───── Records for this exercise
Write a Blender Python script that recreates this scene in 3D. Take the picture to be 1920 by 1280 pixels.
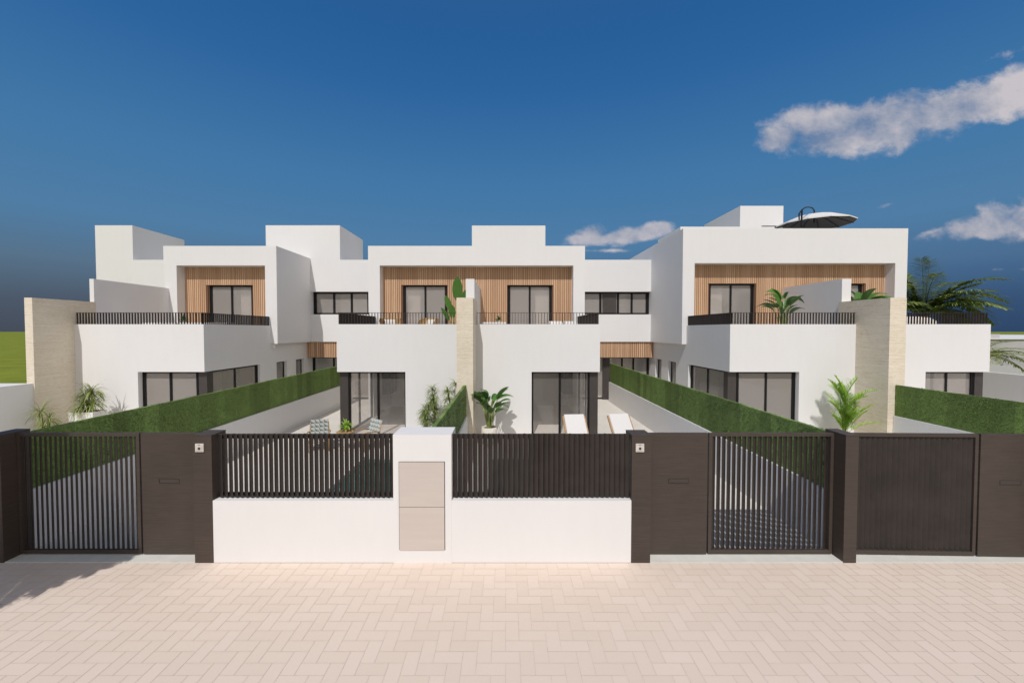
import bpy, math, random
from mathutils import Matrix, Vector
R = math.radians
random.seed(7)
for o in list(bpy.data.objects): bpy.data.objects.remove(o)
scene = bpy.context.scene
col = scene.collection

# ---------------------------------------------------------------- camera
cam_d = bpy.data.cameras.new('camera')
cam = bpy.data.objects.new('camera', cam_d); col.objects.link(cam)
cam.location = (0, 0, 3.6)
cam.rotation_euler = (R(90 - 1.545), 0, 0)
cam_d.sensor_width = 36; cam_d.lens = 760 / 1920 * 36
cam_d.shift_x = 12 / 1920
cam_d.clip_start = 0.05; cam_d.clip_end = 6000
scene.camera = cam
scene.view_settings.view_transform = 'Standard'
scene.view_settings.look = 'None'
scene.view_settings.exposure = 0
scene.view_settings.gamma = 1
scene.render.engine = 'CYCLES'; scene.cycles.max_bounces = 12; scene.cycles.diffuse_bounces = 8; scene.cycles.transparent_max_bounces = 16
scene.render.resolution_x = 1024; scene.render.resolution_y = 682

# ---------------------------------------------------------------- sun and sky
SUN_EL, SUN_AZ = 50.0, 11.0          # sun is behind the camera, slightly to its left
sd = bpy.data.lights.new('sun', 'SUN'); sd.energy = 2.85; sd.angle = R(0.5); sd.color = (1.0, 0.965, 0.925)
sun = bpy.data.objects.new('sun', sd); col.objects.link(sun)
light_dir = Vector((math.sin(R(SUN_AZ)) * math.cos(R(SUN_EL)), math.cos(R(SUN_AZ)) * math.cos(R(SUN_EL)), -math.sin(R(SUN_EL))))
sun.rotation_euler = light_dir.to_track_quat('-Z', 'Y').to_euler()
sun.location = (-3, -15, 20)

class NT:
    """small helper to write node trees"""
    def __init__(s, tree): s.t = tree; s.L = tree.links
    def n(s, kind, **kw):
        nd = s.t.nodes.new(kind)
        for k, v in kw.items(): setattr(nd, k, v)
        return nd
    def put(s, sock, v):
        if hasattr(v, 'is_output'): s.L.new(v, sock)
        else: sock.default_value = v
    def m(s, op, a, b=0.0, c=0.0, clamp=False):
        nd = s.n('ShaderNodeMath', operation=op, use_clamp=clamp)
        s.put(nd.inputs[0], a); s.put(nd.inputs[1], b); s.put(nd.inputs[2], c)
        return nd.outputs[0]
    def mix(s, f, a, b, mode='MIX'):
        nd = s.n('ShaderNodeMix', data_type='RGBA', blend_type=mode)
        s.put(nd.inputs[0], f); s.put(nd.inputs[6], a); s.put(nd.inputs[7], b)
        return nd.outputs[2]
    def ramp(s, f, stops, interp='LINEAR'):
        nd = s.n('ShaderNodeValToRGB'); nd.color_ramp.interpolation = interp
        el = nd.color_ramp.elements
        while len(el) < len(stops): el.new(0.5)
        for e, (p, c) in zip(el, stops):
            e.position = p; e.color = (c, c, c, 1) if isinstance(c, (int, float)) else (*c, 1)
        s.put(nd.inputs[0], f)
        return nd.outputs[0]
    def sstep(s, v, a, b):
        nd = s.n('ShaderNodeMapRange', interpolation_type='SMOOTHSTEP')
        s.put(nd.inputs[0], v); nd.inputs[1].default_value = a; nd.inputs[2].default_value = b
        return nd.outputs[0]
    def noise(s, vec, scale, detail=4, rough=.55, dist=0):
        nd = s.n('ShaderNodeTexNoise'); s.put(nd.inputs['Vector'], vec)
        nd.inputs['Scale'].default_value = scale; nd.inputs['Detail'].default_value = detail
        nd.inputs['Roughness'].default_value = rough; nd.inputs['Distortion'].default_value = dist
        return nd.outputs[0]
    def mapping(s, vec, scale=(1, 1, 1), loc=(0, 0, 0)):
        nd = s.n('ShaderNodeMapping'); s.put(nd.inputs[0], vec)
        nd.inputs['Scale'].default_value = scale; nd.inputs['Location'].default_value = loc
        return nd.outputs[0]

world = bpy.data.worlds.new('World'); scene.world = world; world.use_nodes = True
w = NT(world.node_tree); w.t.nodes.clear()
g = w.n('ShaderNodeTexCoord').outputs['Generated']
sp = w.n('ShaderNodeSeparateXYZ'); w.put(sp.inputs[0], g)
dx, dy, dz = sp.outputs
sky = w.n('ShaderNodeTexSky', sky_type='NISHITA', sun_disc=False)
sky.sun_elevation = R(SUN_EL); sky.sun_rotation = R(180 + SUN_AZ); sky.air_density = 1.0; sky.dust_density = .6
nish = w.mix(1.0, sky.outputs[0], (.09, .085, .08, 1), 'MULTIPLY')
grad = w.ramp(dz, [(0.0, (.048, .072, .125)), (.05, (.058, .095, .165)), (.12, (.085, .165, .275)), (.20, (.080, .205, .375)),
                   (.33, (.055, .185, .385)), (.50, (.027, .128, .34)), (.60, (.019, .108, .31)), (1.0, (.017, .085, .26))])
# the low sky is greyer on the left, bluer on the right
side = w.sstep(dx, -.75, .5)
low = w.m('SUBTRACT', 1.0, w.sstep(dz, 0.0, .22))
tint = w.mix(side, (1.30, 1.05, .84, 1), (.62, .88, 1.10, 1))
grad = w.mix(low, grad, w.mix(1.0, grad, tint, 'MULTIPLY'))
basec = w.mix(w.sstep(dz, .55, .95), grad, nish)
# brighter sky patch added out of view, right-behind the camera, to fill shaded walls
basec = w.mix(w.sstep(w.m('ADD', w.m('MULTIPLY', dx, .6), w.m('MULTIPLY', dy, -.8)), .02, .6), basec, w.mix(w.m('MULTIPLY', w.sstep(dz, 0, .8), .6), (.76, .69, .66, 1), (.42, .47, .56, 1)))
# clouds (placed by direction in the sky)
ys = w.m('MAXIMUM', dy, .05)
u = w.m('DIVIDE', dx, ys); v = w.m('DIVIDE', dz, ys)
cxyz = w.n('ShaderNodeCombineXYZ'); w.put(cxyz.inputs[0], u); w.put(cxyz.inputs[1], w.m('MULTIPLY', v, 1.35)); cxyz.inputs[2].default_value = 3.7
n1 = w.noise(cxyz.outputs[0], 8.0, 8, .60, .15)
n2 = w.noise(w.mapping(cxyz.outputs[0], (1, 1, 1), (.0, .055, .1)), 8.0, 8, .60, .15)
n3 = w.noise(cxyz.outputs[0], 3.2, 5, .6)
ell = [(.26, .226, .11, .016, .08, 1.0), (.88, .490, .20, .046, .12, 1.2), (.675, .468, .065, .034, .1, 1), (.80, .490, .15, .058, .12, 1.1), (.93, .505, .20, .062, .15, 1.1), (1.16, .552, .22, .050, .22, 1.1),
       (1.20, .255, .16, .030, .12, 1.0), (1.32, .275, .16, .05, .1, 1.0), (1.05, .243, .07, .012, .3, .6),
       (.18, .222, .035, .016, 0, .9), (.215, .236, .040, .024, 0, 1), (.29, .232, .052, .022, .1, 1), (.365, .248, .045, .020, .15, .95),
       (.93, .305, .05, .010, .2, .45), (1.17, .610, .10, .022, .3, .38), (1.18, .660, .12, .02, .3, .30), (1.21, .150, .14, .008, 0, .30), (.25, .196, .12, .006, 0, .4),
       (1.05, .34, .10, .008, .2, .3)]
mask = None
for (uc, vc, a, b, k, s_) in ell:
    du = w.m('SUBTRACT', u, uc); dv = w.m('SUBTRACT', w.m('SUBTRACT', v, vc), w.m('MULTIPLY', du, k))
    q = w.m('SQRT', w.m('ADD', w.m('POWER', w.m('ABSOLUTE', w.m('DIVIDE', du, a)), 2.0), w.m('POWER', w.m('ABSOLUTE', w.m('DIVIDE', dv, b)), 2.0)))
    e = w.m('MULTIPLY', w.m('SUBTRACT', 1.0, w.m('MULTIPLY', q, .62), clamp=True), s_)
    mask = e if mask is None else w.m('MAXIMUM', mask, e)
dens = w.m('ADD', w.m('MULTIPLY', mask, 1.12), w.m('MULTIPLY', w.m('SUBTRACT', n1, .5), 1.75))
alpha = w.m('MULTIPLY', w.sstep(dens, .26, .70), .90)
alpha = w.m('MULTIPLY', alpha, w.sstep(mask, .02, .16))
lit = w.m('ADD', w.m('MULTIPLY', w.m('SUBTRACT', n1, n2), 2.1), w.m('ADD', .60, w.m('MULTIPLY', w.m('SUBTRACT', n3, .5), .5)), clamp=True)
ccol = w.ramp(lit, [(0, (.17, .24, .38)), (.42, (.36, .38, .46)), (1, (.62, .575, .59))])
skyc = w.mix(alpha, basec, ccol)
bg = w.n('ShaderNodeBackground'); w.put(bg.inputs[0], skyc); bg.inputs[1].default_value = 1.0
w.L.new(bg.outputs[0], w.n('ShaderNodeOutputWorld').inputs[0])

# ---------------------------------------------------------------- materials
def new_mat(name):
    m = bpy.data.materials.new(name); m.use_nodes = True
    t = NT(m.node_tree); t.t.nodes.clear()
    b = t.n('ShaderNodeBsdfPrincipled'); o = t.n('ShaderNodeOutputMaterial')
    t.L.new(b.outputs[0], o.inputs[0])
    return m, t, b, o
def obj_co(t): return t.n('ShaderNodeTexCoord').outputs['Object']
def bump(t, b, h, strength=.3, dist=.01):
    nd = t.n('ShaderNodeBump'); nd.inputs['Strength'].default_value = strength; nd.inputs['Distance'].default_value = dist
    t.put(nd.inputs['Height'], h); t.L.new(nd.outputs[0], b.inputs['Normal'])
def simple(name, c, rough=.6, var=.08, scale=(6, 6, 6), nscale=1.0, metal=0, bmp=0, spec=.5, c2=None, bscale=None):
    m, t, b, o = new_mat(name)
    co = t.mapping(obj_co(t), scale)
    n = t.noise(co, nscale, 5, .6)
    lo = tuple(x * (1 - var) for x in c); hi = c2 if c2 else tuple(min(1, x * (1 + var)) for x in c)
    t.put(b.inputs['Base Color'], t.ramp(n, [(.3, lo), (.7, hi)]))
    b.inputs['Roughness'].default_value = rough; b.inputs['Metallic'].default_value = metal
    b.inputs['Specular IOR Level'].default_value = spec
    if bmp: bump(t, b, t.noise(t.mapping(obj_co(t), bscale or scale), nscale * 3, 4), bmp)
    return m
M = {}
# white render with faint large stains and a fine grain
m, t, b, o = new_mat('white_render'); co = obj_co(t)
n = t.noise(co, .45, 6, .65); n2_ = t.noise(t.mapping(co, (5, 5, .9)), 1.2, 5, .6)
c = t.ramp(t.m('ADD', t.m('MULTIPLY', n, .6), t.m('MULTIPLY', n2_, .4)), [(.3, (.72, .709, .702)), (.7, (.757, .747, .74))])
t.put(b.inputs['Base Color'], c); b.inputs['Roughness'].default_value = .85; b.inputs['Specular IOR Level'].default_value = .2
bump(t, b, t.noise(co, 90, 4, .6), .18, .004); M['white'] = m
# stacked cream stone
m, t, b, o = new_mat('cream_stone'); co = obj_co(t)
wv = t.noise(t.mapping(co, (.9, .9, 34)), 1.0, 7, .72, .35)
wv2 = t.noise(t.mapping(co, (9, 9, 55)), 1.0, 5, .7)
vr = t.noise(co, .8, 3)
h = t.m('ADD', t.m('MULTIPLY', wv, .5), t.m('MULTIPLY', wv2, .5))
c = t.ramp(h, [(.30, (.34, .26, .17)), (.40, (.62, .52, .38)), (.50, (.74, .66, .53)), (.66, (.86, .80, .69))])
c = t.mix(.22, c, t.ramp(vr, [(.35, (.55, .45, .32)), (.65, (.78, .72, .62))]))
t.put(b.inputs['Base Color'], c); b.inputs['Roughness'].default_value = .85; b.inputs['Specular IOR Level'].default_value = .25
bump(t, b, h, .7, .02); M['stone'] = m
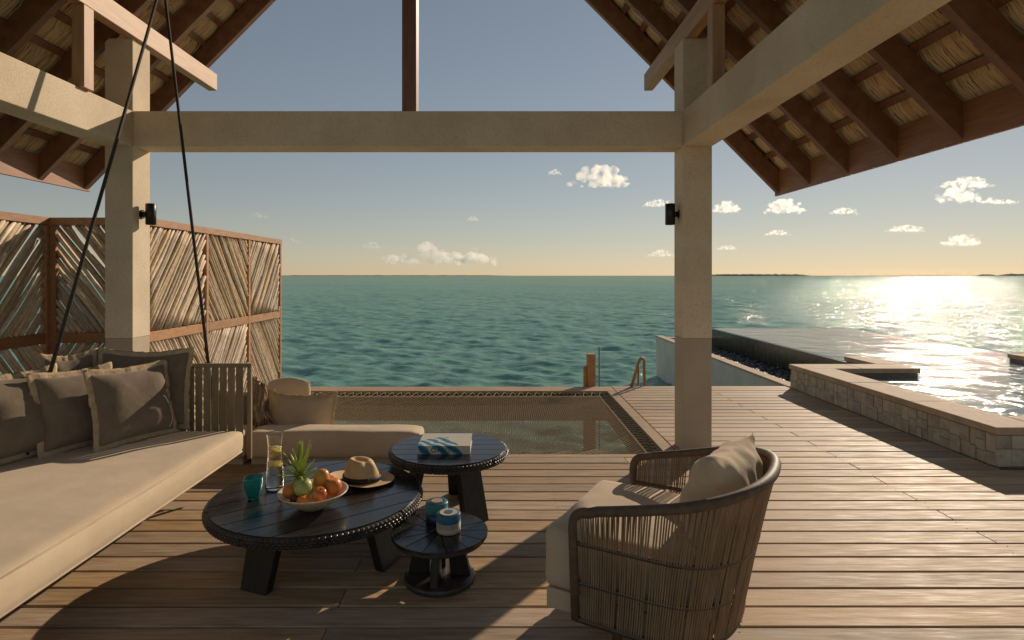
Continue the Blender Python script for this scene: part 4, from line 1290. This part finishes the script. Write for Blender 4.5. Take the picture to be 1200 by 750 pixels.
# base platform + feet
V = [cw(s, w, z) for z in (.135, .222) for s, w in ((-.155, -.355), (.30, -.34), (.53, -.20), (.53, .20), (.30, .34), (-.155, .355))]
F = [tuple(range(5, -1, -1)), tuple(range(6, 12))] + [(i, (i + 1) % 6, 6 + (i + 1) % 6, 6 + i) for i in range(6)]
V, F = bevel_vf(V, F, .006, 2); mobj('seat_base', V, F, m_cush2, arm_c)
for s, w in ((.14, -.27), (.14, .27), (.46, -.2), (.46, .2)):
    lathe('foot', [(0, .001), (.017, .001), (.02, .008), (.02, .1345), (0, .1345)], *cw(s, w, 0).xy, m_steel, arm_c, 12)
def Tc(p):
    k = 1 - .30 * max(0, (p.x - .22) / .38) ** 1.6
    return cw(p.x, p.y * k, p.z)
V, F = cushion_vf(-.168, .565, -.365, .365, .224, .490, .038, n=20, crown=.018, wob=.007, seed=9, T=Tc)
mobj('seat_cushion', V, F, m_cush, arm_c, True)
cc = cw(.535, .02, .658)
a = (CE * .96 + CD * .16).normalized() * .275
b = (Vector((0, 0, 1)) * .98 + CD * .14).normalized() * .205
pillow('back_cushion', 'plump beige scatter cushion leaning against the back of the armchair', cc, a, b, .27, m_cush2, m_cush2, 0, ex=.7, cat='cushion', seed=11, n=40, pinch=.10, wr=.034)

# ------------------------------------------------------------------ far islands
def island(name, label, x0, x1, y, h, seed):
    n = 120; V = []; F = []
    for i in range(n + 1):
        f = i / n; x = x0 + (x1 - x0) * f
        e = min(1, min(f, 1 - f) * 9) ** .6
        hh = h * e * (.75 + .3 * noise.noise(Vector((f * 26 + seed, seed, 0))) + .12 * noise.noise(Vector((f * 90, seed, 3)))) + .2
        V += [(x, y - 60, SEA_Z - .5), (x, y - 30, SEA_Z + hh * .7), (x, y + 20, SEA_Z + hh), (x, y + 90, SEA_Z - .5)]
    for i in range(n):
        for q in range(3): F.append((i * 4 + q, i * 4 + 4 + q, i * 4 + 5 + q, i * 4 + 1 + q))
    o = mobj(name, V, F, m_isle, None, True); tag(o, label, 'island', 'low islands on the horizon'); return o
DI = 7000
island('island', 'low flat island on the horizon just right of the right column', 2500, 3750, DI, 26, 1)
island('island', 'low tree covered islet on the horizon at the right edge of the photo', 6040, 6900, DI, 30, 5)
island('island', 'tiny islet on the horizon beside the islet at the right edge', 5810, 5960, DI, 20, 9)
island('island', 'long faint dark strip of land on the horizon behind the net', -2750, 150, DI, 9, 13)

# ------------------------------------------------------------------ clouds
def cloud_material(dens, name, size):
    m = bpy.data.materials.new(name); m.use_nodes = True; t = m.node_tree
    t.nodes.remove(t.nodes['Principled BSDF'])
    v = t.nodes.new('ShaderNodeVolumePrincipled'); v.inputs['Color'].default_value = (.985, .96, .93, 1)
    v.inputs['Anisotropy'].default_value = .6
    tc = t.nodes.new('ShaderNodeTexCoord'); nz = t.nodes.new('ShaderNodeTexNoise'); nz.inputs['Scale'].default_value = 2.6 / size; nz.inputs['Detail'].default_value = 3
    t.links.new(tc.outputs['Object'], nz.inputs['Vector'])
    mr = t.nodes.new('ShaderNodeMapRange'); mr.inputs[1].default_value = .41; mr.inputs[2].default_value = .68; mr.inputs[3].default_value = dens * .04; mr.inputs[4].default_value = dens * 2.2
    t.links.new(nz.outputs[0], mr.inputs[0]); t.links.new(mr.outputs[0], v.inputs['Density'])
    t.links.new(v.outputs[0], t.nodes['Material Output'].inputs['Volume'])
    return m
ctex = bpy.data.textures.new('cloud_lumps', 'CLOUDS'); ctex.noise_scale = .5; ctex.noise_depth = 4
def cloud(px, py, w, h, label, seed, lumps=None, dens=5.0):
    """px, py: bearing (tan azimuth) and height (tan elevation of the base); w, h: angular size; all per unit depth"""
    rs = random.Random(seed)
    Y = max(5200, min(15000, 950 / max(py, .03)))
    X = px * Y; Z = 1.6 + py * Y; W = w * Y; H = h * Y
    bm = bmesh.new()
    n = max(6, int(8 + w / max(h, .004) * 3.5))
    for i in range(n):
        f = (i + .5) / n * 2 - 1 + rs.uniform(-.12, .12)
        env = (1 - min(1, abs(f)) ** 2) ** .6
        if lumps: env = max(.18, sum(a * math.exp(-((f - c) / s) ** 2) for c, s, a in lumps))
        for k in range(2 + int(env * 5)):
            r = H * rs.uniform(.10, .22) * (.5 + .6 * env)
            z = r * .55 + rs.random() * max(0, H * env - r * 1.3)
            mat = Matrix.Translation((f * W / 2 * .94 + rs.uniform(-.03, .03) * W, rs.uniform(-.25, .25) * H * 2, z)) @ Matrix.Diagonal((1.25, 1.2, .9, 1))
            bmesh.ops.create_icosphere(bm, subdivisions=2, radius=r, matrix=mat)
    me = bpy.data.meshes.new('cloud'); bm.to_mesh(me); bm.free()
    o = bpy.data.objects.new('cloud', me); link(o); o.location = (X, Y, Z)
    md = o.modifiers.new('union', 'REMESH'); md.mode = 'VOXEL'; md.voxel_size = max(H / 34, W / 170)
    dm = o.modifiers.new('lumps', 'DISPLACE'); dm.texture = ctex; dm.texture_coords = 'LOCAL'; dm.strength = H * .16; dm.mid_level = .55
    ctx2 = bpy.data.textures.new('cloud_lumps', 'CLOUDS'); ctx2.noise_scale = H * .22; ctx2.noise_depth = 4; dm.texture = ctx2
    d3 = o.modifiers.new('small_lumps', 'DISPLACE'); c3 = bpy.data.textures.new('cloud_lumps', 'CLOUDS'); c3.noise_scale = H * .085; c3.noise_depth = 3
    d3.texture = c3; d3.texture_coords = 'LOCAL'; d3.strength = H * .05; d3.mid_level = .5
    me.materials.append(cloud_material(dens * .27 / H, 'cloud_vapour', H))
    tag(o, label, 'cloud', 'small clouds above the horizon')
def C(x, yb, w, h, label, seed, lumps=None, dens=5.0):
    cloud((x - 585) / 680, (323 - yb) / 680, w / 680, h / 680, label, seed, lumps, dens)
C(705, 218, 76, 27, 'brightest flat based puffy cloud high to the left of the right column', 1, [(-.1, .45, .9), (.5, .35, .6), (-.6, .3, .5)], 6)
C(650, 205, 16, 7, 'tiny wisp left of the brightest puffy cloud', 2, None, 2.5)
C(771, 242, 38, 9, 'flat little cloud touching the right column above its lamp', 3, None, 4)
C(851, 249, 32, 15, 'round little cloud just right of the right column', 4, None, 5)
C(920, 250, 44, 18, 'domed cloud directly under the tip of the right eave', 5, None, 5)
C(516, 309, 136, 46, 'largest cumulus with a leaning tower low over the sea', 6, [(-.36, .10, .80), (-.16, .18, .5), (.2, .2, .38), (.62, .2, .45), (-.78, .25, .32)], 13)
C(554, 259, 15, 6, 'tiny lone cloud above the largest cumulus', 7, None, 3)
C(435, 292, 26, 9, 'small cloud left of the largest cumulus', 8, None, 3)
C(303, 256, 26, 8, 'small cloud high above the far end of the driftwood screen', 9, None, 2.4)
C(344, 286, 18, 8, 'little cloud beside the top corner of the driftwood screen', 10, None, 2.6)
C(989, 251, 36, 8, 'thin flat cloud right of the domed cloud', 11, None, 2.6)
C(911, 276, 30, 7, 'thin low cloud beneath the domed cloud', 12, None, 2.6)
C(1133, 220, 66, 15, 'upper streak of the twin clouds near the right edge', 13, [(0, .4, .9), (.5, .4, .5), (-.6, .3, .6)], 3.5)
C(1122, 237, 46, 20, 'domed lower half of the twin clouds near the right edge', 14, None, 4)
C(1172, 239, 44, 11, 'low trailing puff right of the twin clouds', 15, [(-.6, .3, .9), (.3, .5, .6)], 3)
C(1127, 288, 44, 14, 'ragged cloud low near the right edge over the sun glitter', 16, None, 2.6)
C(1062, 272, 50, 9, 'thin broken cloud above the sun glitter', 17, None, 2)
C(775, 301, 34, 9, 'faint cloud low beside the right column', 18, None, 2)
C(852, 293, 26, 6, 'faint low cloud right of the right column', 19, None, 2)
──────────
Problem description:
Repeat the records above exactly, from the first line through the line that contains "col = scene.collection", and leave out the pictures.

Response for this exercise:
Write a Blender Python script that recreates this scene in 3D. Take the picture to be 1920 by 1280 pixels.
import bpy, math, random
from mathutils import Matrix, Vector
R = math.radians
random.seed(7)
for o in list(bpy.data.objects): bpy.data.objects.remove(o)
scene = bpy.context.scene
col = scene.collection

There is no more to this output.